Two weeks ago the Opposition leader put into play a tactic that was predictable enough. He did not mutter or think aloud over some grey area. He did not bring up an academic point. He wrote in measured terms, as practised writers are wont to do, especially when they hold high political office and are perfectly aware that the written word stays on record forever. And he did not write on a whim, an instinct, or because fancy took him.
To be sure, he spelled that during past months he had increasingly come to believe that it might be better for the country as a whole to totally shelve the EU membership/partnership issue for a few years. Instead, it would concentrate on the internal matters that need urgent and disciplined attention.

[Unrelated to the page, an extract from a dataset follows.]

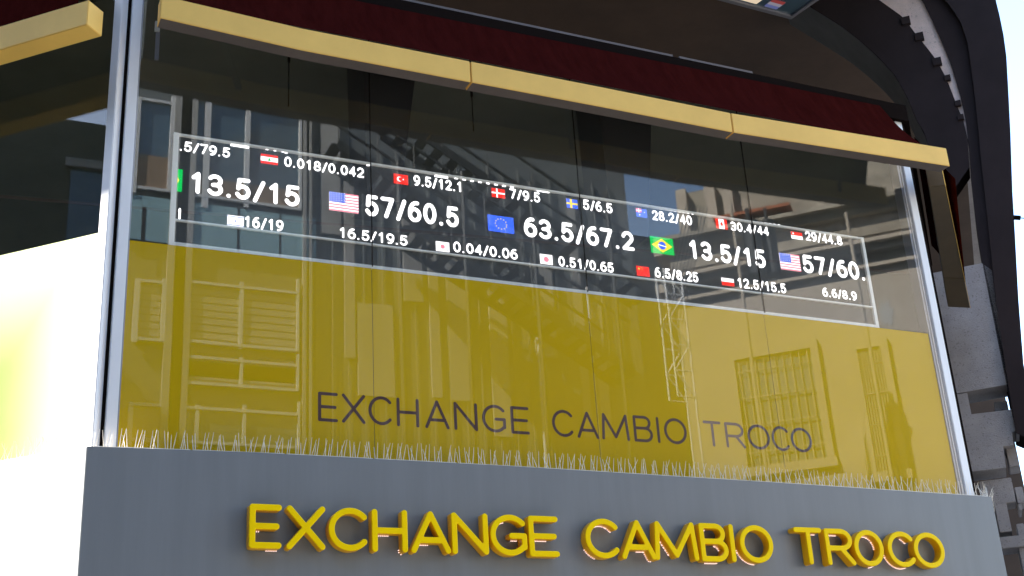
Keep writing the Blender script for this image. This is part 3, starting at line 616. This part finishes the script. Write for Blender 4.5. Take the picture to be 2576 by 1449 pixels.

That was a clear political ruse. The country is not made up of sorry Spiro Agnews, whom Lyndon B. Johnson once cruelly intimated, could not walk straight on the pavement and spit at the same time. Our politicians, who like their counterparts in healthy democracies are constantly in adversarial crouch towards each other, must know that while they air their differences, they have to govern (if in office) or make sensible alternative proposals (if aspiring to get there).
The ploy spun out by Alfred Sant did not mean, as some quickly concluded, that he was changing course, that he had given up on his opposition to membership. Nor - I believe - that he meant to trip up the ongoing accession negotiations with Brussels.
The ruse was that, in due course the Opposition leader would say that there were non-Labourites who agreed with his proposal. Later on, as the Euro heat intensified, he would claim that he had offered to draw back, to give the country a respite, but had been turned down and it was not his fault if the battle had become bloodier.
A ruse, but part of the democratic game. What of it if the Opposition leader went on, in his carefully thought out and crafted piece, to include what did seem to have the makings of an incredible somersault? He wrote that there could hardly be adverse consequences with such an approach (i.e., shelving) both for the anti- and the pro-membership lobbies... membership could still be taken up in a few years' time, on terms that would not be too different from what is currently being offered. Ditto for the partnership model....
That simply confirmed the ruse in the proposal, given that if it were for real, it would negate the opposition to membership on the argument that the four freedoms that underpin the EU were not suitable for Malta.
The Opposition leader was entitled to his tactic. It attracted some support from within the Labour Parliamentary Group and the party, and some criticism from elsewhere, including this column. Such is the nature of democratic debate.
Not, however, according to Alfred Sant. In mid-week he returned to the issue. He exercised his democratic right to hold his position. He externalised the first part of the ruse, claiming unidentified non-party support for his idea. And he also promptly proceeded to call his critics names and fling accusations at them.
To call names does not require much grey matter. But, apart from being less than democratic, even if the Opposition leader can plead he is often called names himself, in terms of the interest and future of our people does it really convince self-respecting thinking juveniles?
Democratic persuasion is made of more serious stuff than that, whatever tactics it calls forth.